Unusually hot weather on the Southern Plains, with highs up to 110 degrees, led agencies to offer help with fans, shelter or advice in parts of Arkansas, Oklahoma, Missouri and Tennessee.

Record highs Wednesday included 108 degrees at Wichita, Kan.; 107 at Little Rock, Ark., and Springfield, Mo.; 104 at Memphis, Tenn.; 103 at Macon, Ga.; 101 at Tupelo, Miss.; and 100 at Mobile, Ala., and New Orleans, the National Weather Service said.

Bill Barlow of the National Severe Storms Center in Kansas City said upper air patterns suggest that the heat will not press too far eastward, and that the Southeast might cool off over the weekend. But he said he did not expect widespread heavy rain over the drought region, where estimates of crop losses totaled $2.3 billion.

Disaster Areas

The U.S. Agriculture Department declared 39 South Carolina counties natural disaster areas, clearing the way for farmers to apply for a variety of disaster loans, officials said Wednesday.

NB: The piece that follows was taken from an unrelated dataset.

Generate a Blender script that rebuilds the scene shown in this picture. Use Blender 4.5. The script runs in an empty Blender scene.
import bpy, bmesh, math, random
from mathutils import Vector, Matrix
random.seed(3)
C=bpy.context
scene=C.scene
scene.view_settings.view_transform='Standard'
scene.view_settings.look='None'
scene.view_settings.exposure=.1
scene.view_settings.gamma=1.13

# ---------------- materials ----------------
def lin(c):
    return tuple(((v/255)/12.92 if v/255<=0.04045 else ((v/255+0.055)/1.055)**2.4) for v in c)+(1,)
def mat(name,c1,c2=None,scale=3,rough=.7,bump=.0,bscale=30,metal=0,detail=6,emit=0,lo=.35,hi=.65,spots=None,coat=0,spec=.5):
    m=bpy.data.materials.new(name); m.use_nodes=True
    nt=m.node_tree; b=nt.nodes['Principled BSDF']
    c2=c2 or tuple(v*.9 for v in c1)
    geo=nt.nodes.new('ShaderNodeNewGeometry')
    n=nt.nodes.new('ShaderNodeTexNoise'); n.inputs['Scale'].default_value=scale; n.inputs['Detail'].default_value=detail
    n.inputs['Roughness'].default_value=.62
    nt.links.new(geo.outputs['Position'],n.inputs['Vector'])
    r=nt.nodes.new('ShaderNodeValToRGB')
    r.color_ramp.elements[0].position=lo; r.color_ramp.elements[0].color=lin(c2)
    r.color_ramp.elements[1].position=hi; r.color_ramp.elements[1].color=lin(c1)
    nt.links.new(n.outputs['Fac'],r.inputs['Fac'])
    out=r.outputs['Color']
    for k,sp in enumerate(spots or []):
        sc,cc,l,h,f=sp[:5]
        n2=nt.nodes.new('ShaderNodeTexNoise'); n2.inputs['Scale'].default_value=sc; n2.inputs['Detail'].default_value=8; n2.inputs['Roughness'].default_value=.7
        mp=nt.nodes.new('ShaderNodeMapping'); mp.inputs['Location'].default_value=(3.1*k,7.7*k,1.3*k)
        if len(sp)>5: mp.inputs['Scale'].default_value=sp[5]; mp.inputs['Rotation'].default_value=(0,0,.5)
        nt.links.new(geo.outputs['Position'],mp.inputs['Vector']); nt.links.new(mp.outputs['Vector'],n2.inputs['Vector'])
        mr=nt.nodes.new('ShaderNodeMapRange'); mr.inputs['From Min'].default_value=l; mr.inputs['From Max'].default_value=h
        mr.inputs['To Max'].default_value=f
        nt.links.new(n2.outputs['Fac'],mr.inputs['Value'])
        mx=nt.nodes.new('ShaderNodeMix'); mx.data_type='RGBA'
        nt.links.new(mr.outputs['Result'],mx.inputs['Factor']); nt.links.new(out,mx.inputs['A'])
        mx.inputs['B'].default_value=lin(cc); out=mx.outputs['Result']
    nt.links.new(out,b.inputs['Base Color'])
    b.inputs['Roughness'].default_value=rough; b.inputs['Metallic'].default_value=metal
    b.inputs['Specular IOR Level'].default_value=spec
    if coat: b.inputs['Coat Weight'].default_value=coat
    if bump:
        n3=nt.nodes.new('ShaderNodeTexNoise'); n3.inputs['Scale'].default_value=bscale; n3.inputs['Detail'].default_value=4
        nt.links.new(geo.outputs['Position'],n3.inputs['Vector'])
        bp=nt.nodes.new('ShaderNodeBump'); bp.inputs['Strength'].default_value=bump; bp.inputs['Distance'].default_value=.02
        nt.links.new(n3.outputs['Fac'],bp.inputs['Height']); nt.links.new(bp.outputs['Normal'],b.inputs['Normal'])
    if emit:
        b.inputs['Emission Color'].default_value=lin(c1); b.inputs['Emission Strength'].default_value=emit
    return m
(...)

Hay donation efforts to feed cattle in the dry Southeast continued across the country, and the National Farmers Union in Denver set up a national hot line to collect information for state officials in the Southeast on farmers who can supply hay.

The drought also is taking its toll on people who rely on their vegetable gardens to help feed their families.

'Freezer Usually Full'

Neva Croom, 71, of Pansy, Ala., usually spends the summer canning and freezing vegetables for the winter. "The freezer is usually full this time of year, but not now," she said.

"This year, I had to buy tomatoes. Ours just burnt up out there. Yesterday, we bought a hamper of beans from a neighbor."